We do not know how many women did/did not ask for funding to those VCs. A VC friend of mine laments that she never sees women come to pitch. Perhaps it is the fact that they are boot strapping that is making them more successful. Do they have more of an incentive to make their business scale? Maybe this is why women founders are 63% more successful.

What I do know is that getting an investor on board is not necessarily the ‘right’ thing for every business… and that is not biased to either gender.

It has been confirmed by research that flexibility and control are considered the real benefits of being your own boss. Founders are not unaware of the risks, that 60% of business start-ups fail, but, on balance, founders prefer the life of entrepreneurship.

The moment a self-employed individual takes investment, they are by definition no longer ‘self-employed’. They now have responsibilities not just to their customers, but to their investors as well.
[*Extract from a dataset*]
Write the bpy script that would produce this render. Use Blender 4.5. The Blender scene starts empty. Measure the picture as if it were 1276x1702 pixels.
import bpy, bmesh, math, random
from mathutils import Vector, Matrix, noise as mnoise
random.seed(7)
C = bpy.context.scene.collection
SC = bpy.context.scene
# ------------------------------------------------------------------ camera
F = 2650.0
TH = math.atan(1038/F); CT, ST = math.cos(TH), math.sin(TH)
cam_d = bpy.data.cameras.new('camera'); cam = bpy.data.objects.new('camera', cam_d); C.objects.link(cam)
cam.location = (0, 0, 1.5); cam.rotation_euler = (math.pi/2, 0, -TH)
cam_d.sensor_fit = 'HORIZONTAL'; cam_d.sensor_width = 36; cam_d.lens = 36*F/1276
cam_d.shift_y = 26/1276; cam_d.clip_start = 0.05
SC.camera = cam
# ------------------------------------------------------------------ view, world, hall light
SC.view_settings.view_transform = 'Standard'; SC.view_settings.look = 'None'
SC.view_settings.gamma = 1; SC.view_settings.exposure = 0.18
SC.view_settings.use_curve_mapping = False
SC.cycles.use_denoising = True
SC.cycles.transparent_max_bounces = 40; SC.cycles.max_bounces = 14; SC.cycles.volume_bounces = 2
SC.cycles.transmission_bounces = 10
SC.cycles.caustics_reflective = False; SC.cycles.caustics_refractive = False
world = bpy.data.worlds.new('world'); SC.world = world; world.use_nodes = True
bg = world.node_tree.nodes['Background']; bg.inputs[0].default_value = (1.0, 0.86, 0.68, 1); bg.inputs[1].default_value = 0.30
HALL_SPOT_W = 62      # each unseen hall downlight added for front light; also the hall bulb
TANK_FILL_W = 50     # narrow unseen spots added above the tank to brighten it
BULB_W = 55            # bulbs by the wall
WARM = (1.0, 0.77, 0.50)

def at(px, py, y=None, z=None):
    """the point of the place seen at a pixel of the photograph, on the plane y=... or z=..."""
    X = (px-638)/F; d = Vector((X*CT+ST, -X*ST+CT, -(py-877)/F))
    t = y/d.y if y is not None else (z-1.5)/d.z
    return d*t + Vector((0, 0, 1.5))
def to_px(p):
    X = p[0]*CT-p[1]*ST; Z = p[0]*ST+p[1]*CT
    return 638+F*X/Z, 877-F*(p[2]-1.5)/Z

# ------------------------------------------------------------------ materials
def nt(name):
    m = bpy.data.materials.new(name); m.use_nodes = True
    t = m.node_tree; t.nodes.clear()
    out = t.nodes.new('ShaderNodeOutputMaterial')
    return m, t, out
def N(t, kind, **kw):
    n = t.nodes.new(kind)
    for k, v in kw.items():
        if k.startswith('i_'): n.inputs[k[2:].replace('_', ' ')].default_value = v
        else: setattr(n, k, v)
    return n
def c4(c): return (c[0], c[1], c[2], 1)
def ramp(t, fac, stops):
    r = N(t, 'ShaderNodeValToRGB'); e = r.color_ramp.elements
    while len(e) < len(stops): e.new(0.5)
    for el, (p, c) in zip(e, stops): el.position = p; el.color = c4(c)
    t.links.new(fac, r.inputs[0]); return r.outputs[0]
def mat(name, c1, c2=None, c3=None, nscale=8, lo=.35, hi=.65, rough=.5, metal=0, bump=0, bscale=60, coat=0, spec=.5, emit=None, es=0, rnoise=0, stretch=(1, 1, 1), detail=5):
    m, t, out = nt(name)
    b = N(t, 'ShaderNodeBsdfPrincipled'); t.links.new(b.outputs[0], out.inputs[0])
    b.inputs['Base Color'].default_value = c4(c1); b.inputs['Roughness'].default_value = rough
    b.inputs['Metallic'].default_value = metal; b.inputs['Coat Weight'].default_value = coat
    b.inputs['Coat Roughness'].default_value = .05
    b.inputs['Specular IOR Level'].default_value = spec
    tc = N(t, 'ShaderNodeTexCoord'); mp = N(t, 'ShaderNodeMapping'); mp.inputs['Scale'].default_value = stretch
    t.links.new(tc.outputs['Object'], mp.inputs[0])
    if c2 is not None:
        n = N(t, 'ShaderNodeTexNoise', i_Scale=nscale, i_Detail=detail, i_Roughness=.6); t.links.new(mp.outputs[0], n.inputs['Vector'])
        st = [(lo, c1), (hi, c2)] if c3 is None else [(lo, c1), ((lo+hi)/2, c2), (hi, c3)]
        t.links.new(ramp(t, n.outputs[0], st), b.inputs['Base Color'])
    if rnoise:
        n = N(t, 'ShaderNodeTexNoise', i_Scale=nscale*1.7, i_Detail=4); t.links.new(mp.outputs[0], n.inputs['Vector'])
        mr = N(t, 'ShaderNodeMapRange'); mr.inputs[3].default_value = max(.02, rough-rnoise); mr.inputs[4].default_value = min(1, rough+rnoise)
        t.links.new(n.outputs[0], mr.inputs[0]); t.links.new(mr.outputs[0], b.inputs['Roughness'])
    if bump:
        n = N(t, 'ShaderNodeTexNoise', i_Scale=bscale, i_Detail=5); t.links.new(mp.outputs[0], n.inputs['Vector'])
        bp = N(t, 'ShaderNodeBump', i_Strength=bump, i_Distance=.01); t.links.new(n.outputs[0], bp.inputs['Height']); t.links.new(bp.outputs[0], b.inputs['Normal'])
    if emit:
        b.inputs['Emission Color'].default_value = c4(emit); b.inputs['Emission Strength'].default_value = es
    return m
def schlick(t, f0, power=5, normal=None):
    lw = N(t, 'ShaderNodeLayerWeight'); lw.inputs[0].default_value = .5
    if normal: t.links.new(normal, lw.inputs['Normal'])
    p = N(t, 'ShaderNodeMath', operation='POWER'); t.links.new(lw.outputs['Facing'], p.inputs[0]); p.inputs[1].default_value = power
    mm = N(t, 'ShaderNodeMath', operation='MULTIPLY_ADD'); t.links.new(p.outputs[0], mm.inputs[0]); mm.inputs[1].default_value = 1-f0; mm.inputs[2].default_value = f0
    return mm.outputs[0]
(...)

There is also significant compliance, governance and fiscal responsibilities that come with the investment, not to mention the budgets, performance indicators, and regular reporting.

I’m glad for Scale Investors and Golden Seeds – because they understand that there may be subtle differences in how female founders work.

I know I started RedBalloon because I wanted to be in charge of my own destiny… the business model allowed us to bootstrap the business, and be accountable only to the customer. But is that a gender thing… I don’t know. Thoughts?

Reader Interactions


  1. What irked me about your post is that as a female it has hardly entered my head to get an investor.

    The honest answer is where on earth do I start? I am not afraid to pitch. I believe in myself and my product but who would want to invest in me? I mean literally who? Not because I don’t think that my course and book aren’t worth investing in, but because I really don’t know where I would start to look. When I run my courses I am engaged, on fire, excited and passionate, selling my story and connecting, but this is a far cry from knowing who I would take it to.

    I have to admit Naomi that today is the first time that I have heard of you and yet you are a 1.5 million person influencer. I either have to get out more or you investors need to! Perhaps as a woman I am just not moving in investor circles.

    Your post has got me started; Shark Tank is an option and now you have prompted me I am sure that I can Google for investment opportunities; but now I start to think about my business as investment potential, I get distracted by thoughts of being eaten alive and scared into thinking that I am naive in business and would end up getting ripped off. That is why I as a woman am not coming forwards. There’s honesty for you!

  2. Hi Gemma – if you are really looking for next steps – do take a moment to track down the book Ready to Soar… it might give you the heads up on where to next.